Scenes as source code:
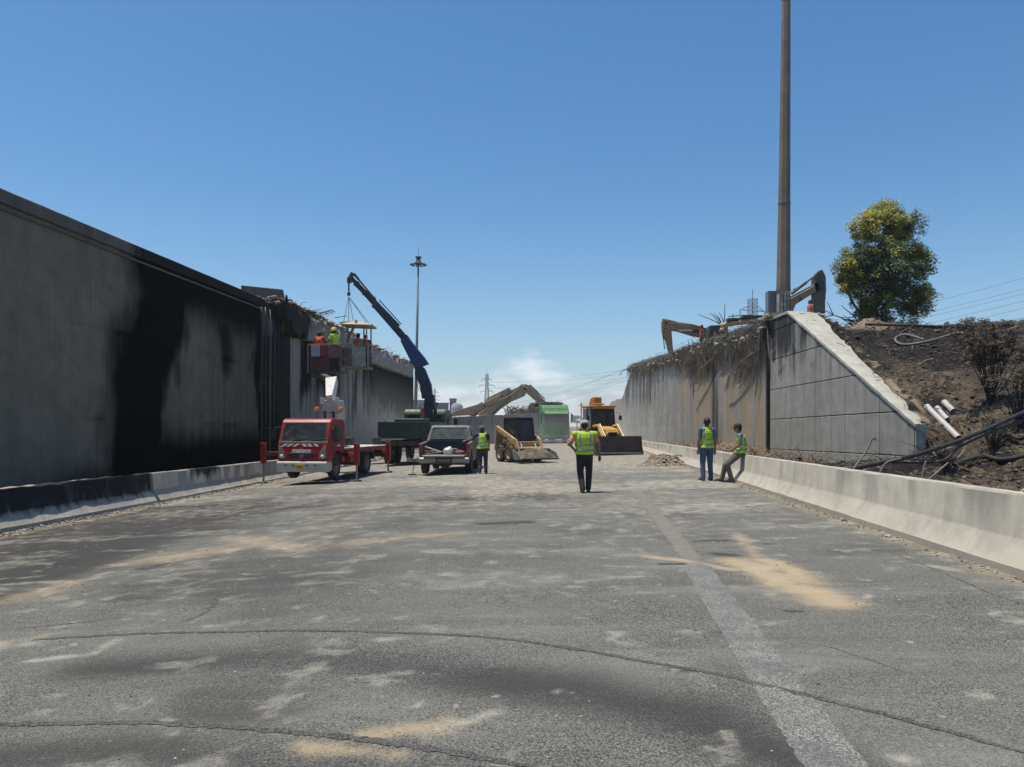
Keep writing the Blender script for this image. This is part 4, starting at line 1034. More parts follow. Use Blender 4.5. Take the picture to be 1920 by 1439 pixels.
# ================================================================== GREEN CRANE TRUCK
GRN = M('army_green_paint', (0.024, 0.042, 0.028), .6, 0, .25, 4, .14, .15)
GRNL = M('faded_green_paint', (0.05, 0.10, 0.055), .55, 0, .25, 4, .2, .15)
BLU = M('dark_blue_paint', (0.008, 0.014, 0.05), .42, 0, .2, 4, .10, .05)
ct_o = Vector(((757 - 960) / F * 34.0, 34.0, -.16)); ct = thing('crane_truck', 'dark green lorry with a blue folding crane reaching up to the left', 'truck', ct_o, -math.atan2(.07, 1))
MB().box((0, 2.2, 1.28), (2.38, 4.4, .10)).build('bed_floor', GRN, ct, bevel=.01)
MB().box((0, 0, 1.66), (2.40, .06, .66)).build('tailgate', GRN, ct, bevel=.012)
for x in (-1.18, 1.18): MB().box((x, 2.2, 1.66), (.05, 4.4, .66)).build('side_board', GRN, ct, bevel=.01)
MB().box((0, 4.4, 1.75), (2.36, .05, .85)).build('head_board', GRN, ct, bevel=.01)
for z in (1.5, 1.72, 1.9): MB().box((0, -.037, z), (2.3, .02, .03)).build('tailgate_rib', GRN, ct)
for x in (-1.0, .95):
    MB().box((x, -.045, 1.66), (.09, .03, .11)).build('reflector', GRNL, ct, bevel=.005)
for x in (-1.05, 1.05): MB().box((x, -.05, 1.66), (.05, .04, .68)).build('tailgate_latch', DKST, ct, bevel=.006)
c_ = MB()
for x in (-.4, .4): c_.box((x, 3.2, 1.0), (.12, 6.6, .26))
c_.box((0, .05, 1.0), (2.3, .12, .2)); c_.box((0, 2.0, .95), (1, .2, .4)); c_.build('chassis', DKST, ct)
for x in (-1.02, 1.02):
    for y in (1.3, 2.6): wheel(ct, (x * .93, y, .55), .55, .40)
    wheel(ct, (x, 6.3, .55), .55, .32)
    MB().box((x * .93, .55, .62), (.5, .02, .55)).build('mudflap', BLACK, ct)
    MB().box((x * .8, -.02, 1.0), (.34, .06, .12)).build('tail_lamp', REDL, ct, bevel=.008)
for x in (.1, .5): MB().prism([(x - .13, .5, .14), (x + .13, .5, .14), (x + .05, .5, .40)], (0, .03, 0)).build('warning_triangle', WHITE, ct)
MB().side([(5.1, 1.1), (5.1, 2.5), (5.25, 2.68), (6.6, 2.68), (6.9, 2.45), (7.1, 1.9), (7.15, 1.1)], -1.12, 1.12).build('cab', GRNL, ct, bevel=.09)
MB().box((-.55, 5.08, 2.15), (.7, .02, .5)).build('rear_window', GLS, ct, bevel=.01)
MB().box((.55, 5.08, 2.15), (.7, .02, .5)).build('rear_window', GLS, ct, bevel=.01)
for s_ in (-1, 1):
    MB().box((s_ * 1.122, 5.9, 2.1), (.01, .8, .5)).build('side_window', GLS, ct)
    MB().path([(s_ * 1.1, 6.8, 2.4), (s_ * 1.38, 6.9, 2.3), (s_ * 1.38, 6.9, 1.7)], .02, 6).box((s_ * 1.38, 6.88, 2.0), (.2, .05, .4)).build('mirror', BLACK, ct)
MB().box((-.25, 3.2, 2.0), (1.5, 1.6, .35)).build('canvas_load', GRN, ct, bevel=.08)
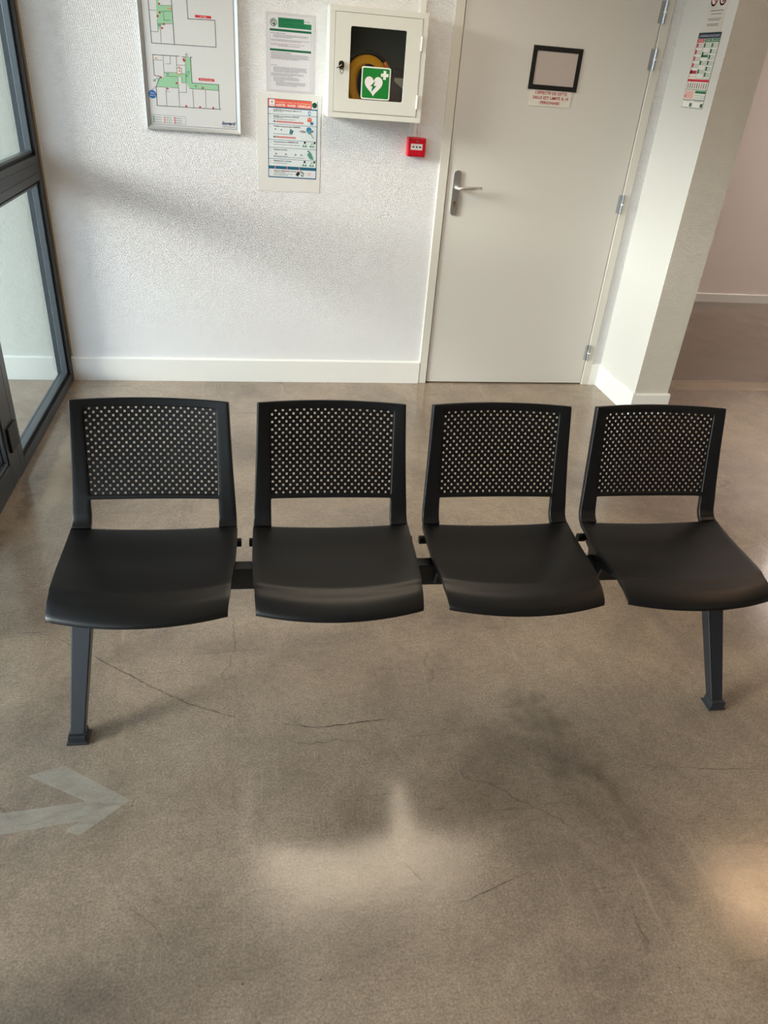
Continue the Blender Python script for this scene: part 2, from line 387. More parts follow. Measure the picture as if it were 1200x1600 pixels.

- **Set task**: Drop the pictures and reproduce the rest of the entries above exactly.

- **Result of this exercise**:
Keep writing the Blender script for this image. This is part 4, starting at line 1034. More parts follow. Use Blender 4.5. Take the picture to be 1920 by 1439 pixels.
# ================================================================== GREEN CRANE TRUCK
GRN = M('army_green_paint', (0.024, 0.042, 0.028), .6, 0, .25, 4, .14, .15)
GRNL = M('faded_green_paint', (0.05, 0.10, 0.055), .55, 0, .25, 4, .2, .15)
BLU = M('dark_blue_paint', (0.008, 0.014, 0.05), .42, 0, .2, 4, .10, .05)
ct_o = Vector(((757 - 960) / F * 34.0, 34.0, -.16)); ct = thing('crane_truck', 'dark green lorry with a blue folding crane reaching up to the left', 'truck', ct_o, -math.atan2(.07, 1))
MB().box((0, 2.2, 1.28), (2.38, 4.4, .10)).build('bed_floor', GRN, ct, bevel=.01)
MB().box((0, 0, 1.66), (2.40, .06, .66)).build('tailgate', GRN, ct, bevel=.012)
for x in (-1.18, 1.18): MB().box((x, 2.2, 1.66), (.05, 4.4, .66)).build('side_board', GRN, ct, bevel=.01)
MB().box((0, 4.4, 1.75), (2.36, .05, .85)).build('head_board', GRN, ct, bevel=.01)
for z in (1.5, 1.72, 1.9): MB().box((0, -.037, z), (2.3, .02, .03)).build('tailgate_rib', GRN, ct)
for x in (-1.0, .95):
    MB().box((x, -.045, 1.66), (.09, .03, .11)).build('reflector', GRNL, ct, bevel=.005)
for x in (-1.05, 1.05): MB().box((x, -.05, 1.66), (.05, .04, .68)).build('tailgate_latch', DKST, ct, bevel=.006)
c_ = MB()
for x in (-.4, .4): c_.box((x, 3.2, 1.0), (.12, 6.6, .26))
c_.box((0, .05, 1.0), (2.3, .12, .2)); c_.box((0, 2.0, .95), (1, .2, .4)); c_.build('chassis', DKST, ct)
for x in (-1.02, 1.02):
    for y in (1.3, 2.6): wheel(ct, (x * .93, y, .55), .55, .40)
    wheel(ct, (x, 6.3, .55), .55, .32)
    MB().box((x * .93, .55, .62), (.5, .02, .55)).build('mudflap', BLACK, ct)
    MB().box((x * .8, -.02, 1.0), (.34, .06, .12)).build('tail_lamp', REDL, ct, bevel=.008)
for x in (.1, .5): MB().prism([(x - .13, .5, .14), (x + .13, .5, .14), (x + .05, .5, .40)], (0, .03, 0)).build('warning_triangle', WHITE, ct)
MB().side([(5.1, 1.1), (5.1, 2.5), (5.25, 2.68), (6.6, 2.68), (6.9, 2.45), (7.1, 1.9), (7.15, 1.1)], -1.12, 1.12).build('cab', GRNL, ct, bevel=.09)
MB().box((-.55, 5.08, 2.15), (.7, .02, .5)).build('rear_window', GLS, ct, bevel=.01)
MB().box((.55, 5.08, 2.15), (.7, .02, .5)).build('rear_window', GLS, ct, bevel=.01)
for s_ in (-1, 1):
    MB().box((s_ * 1.122, 5.9, 2.1), (.01, .8, .5)).build('side_window', GLS, ct)
    MB().path([(s_ * 1.1, 6.8, 2.4), (s_ * 1.38, 6.9, 2.3), (s_ * 1.38, 6.9, 1.7)], .02, 6).box((s_ * 1.38, 6.88, 2.0), (.2, .05, .4)).build('mirror', BLACK, ct)
MB().box((-.25, 3.2, 2.0), (1.5, 1.6, .35)).build('canvas_load', GRN, ct, bevel=.08)
Continue the Blender Python script for this scene: part 2, from line 387. More parts follow. Measure the picture as if it were 1200x1600 pixels.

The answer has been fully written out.